Dans diverses régions dominaient de grands seigneurs comme le
Cheikh-el-Arab de la région de Biskra, le cheikh des Hanencha et
beaucoup d'autres. Les divisions de ces grands seigneurs entre eux
et avec les petites républiques fédératives de la montagne
suffisaient à assurer l'hégémonie des Turcs.
Tous les ans, à la fin du printemps, trois petites armées
sortaient d'Alger pour prêter main-forte aux beys en vue du
recouvrement de l'impôt : c'étaient les mehallas, dont les
campagnes duraient environ quatre mois; les tribus makhzen leur
apportaient leur concours et chaque caïd devait recouvrer à
l'avance la contribution due par le groupe qu'il commandait. Les
beys fermiers de l'impôt étaient responsables de sa rentrée et en
faisaient parvenir le produit au dey, sans que celui-ci s'occupât
des moyens employés pour le faire rentrer. Tous les trois ans, le
bey se rendait à Alger en personne, accompagné de ses tambours et
de sa musique, de ses sept drapeaux, pour y porter le denouch ou
tribut. Il distribuait des sacs de pièces d'or à tous les grands
officiers du divan et même aux employés de moindre importance,
suivant une hiérarchie savamment graduée. Lorsque cette
distribution était terminée, il restait peu de chose pour le dey.

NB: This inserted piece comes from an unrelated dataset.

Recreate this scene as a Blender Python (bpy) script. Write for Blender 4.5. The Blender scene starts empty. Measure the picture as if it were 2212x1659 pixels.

Shaler, consul des États-Unis à Alger en 1826, nous a laissé
la description d'une cérémonie qui se célébrait à Alger au
printemps et qui est assez significative de la façon dont les Turcs
traitaient les indigènes. Le khasnadar (trésorier) se rendait à
cette occasion hors de la ville. Trois queues de cheval, insigne de
sa dignité, flottaient devant sa tente. L'agha, qui, pour la
circonstance, jouait le rôle d'un cheikh indigène, se présentait
devant lui dans l'attitude d'un suppliant et lui rendait hommage. On
lui intimait l'ordre impérieux, souligné d'un geste bref, de
fournir une centaine de moutons pour nourrir les troupes et d'en
égorger un sur-le-champ pour la table de Son Excellence. Il donnait
immédiatement satisfaction à cet ordre et on apportait aussi les
volailles, les neufs, le couscouss qui étaient requis. Le cheikh ne
protestait pas. On lui enjoignait alors d'apporter de l'argent pour
payer les troupes. Il se défendait, alléguait sa pauvreté,
rappelait les calamités qui l'empêchaient de fournir la somme
demandée par Son Excellence, quelle que fût sa bonne volonté. Le
khaznadar affectait alors la plus violente colère, il menaçait de
faire décapiter sur place le cheikh et finissait par le condamner
à la bastonnade. On faisait les préparatifs du supplice,
l'indigène offrait une transaction, mais sa proposition n'était
même pas écoutée; alors les anciens de la tribu venaient à son
secours, réunissaient le tribut exigé et le déposaient aux pieds
de Son Excellence. Celle-ci devenait subitement aimable, donnait sa
main à baiser au cheikh, disait être son meilleur ami, le faisait
asseoir à ses côtés, lui offrait de son café.